Big Days
April 14th, 2008
By show of hands, how many of you think your wedding day was the most important day of your life? Of course you don’t. You can get all esoteric on me, and rationalize that your wedding day was so significant because otherwise you might not have gotten to the really important stuff, but don’t bother. You may have had a dream wedding. It may (like mine) have been a beautiful day. But if you’re a parent, you know that the most important days in your life are the ones when your children are born. Or when they do something fantastic. Like last Tuesday.
I know a woman who is planning her wedding to a man 10 years older, who has teenagers from his first marriage, and who (so I’m told) had a vasectomy. Now, the bride has always been pretty candid about lacking a maternal drive. She admits to being a little intimidated by babies and small children. Personally, I think it’s just a sign of her denial, since babies have an inherent ability to make you realize you’re an adult.
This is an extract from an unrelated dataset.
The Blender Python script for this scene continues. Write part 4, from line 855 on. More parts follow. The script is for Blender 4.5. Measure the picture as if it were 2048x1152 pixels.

She may never have a baby, and she could certainly live the rest of her life quite contentedly without one. Or she could wake up one day, like that iconic Lichtenstein print, saying, “I can’t believe I forgot to have children!” Women like her are the reason that piece is so famous.
A few weeks ago, my husband and I celebrated our 10th anniversary. We left our daughter with her grandparents and went out to dinner. And sitting there, we talked about significant days in our marriage, the very worst and the very best. Neither one of us ranked our wedding day in either category. For me, the best day was the day our daughter was born, because I remember thinking so clearly that he and I had made a family, and that we were ready to live up to that. For him, the best day was an afternoon when our daughter was about 18-months-old. He came home from work to find us dancing to Professor Longhair’s “Crawfish Fiesta,” and he says he felt all his stress just melt away.
It makes me a little sad for this bride, to think that it’s unlikely she’ll ever know that kind of joy. Yes, there are plenty of other ways to happiness, but there’s only kind of motherhood.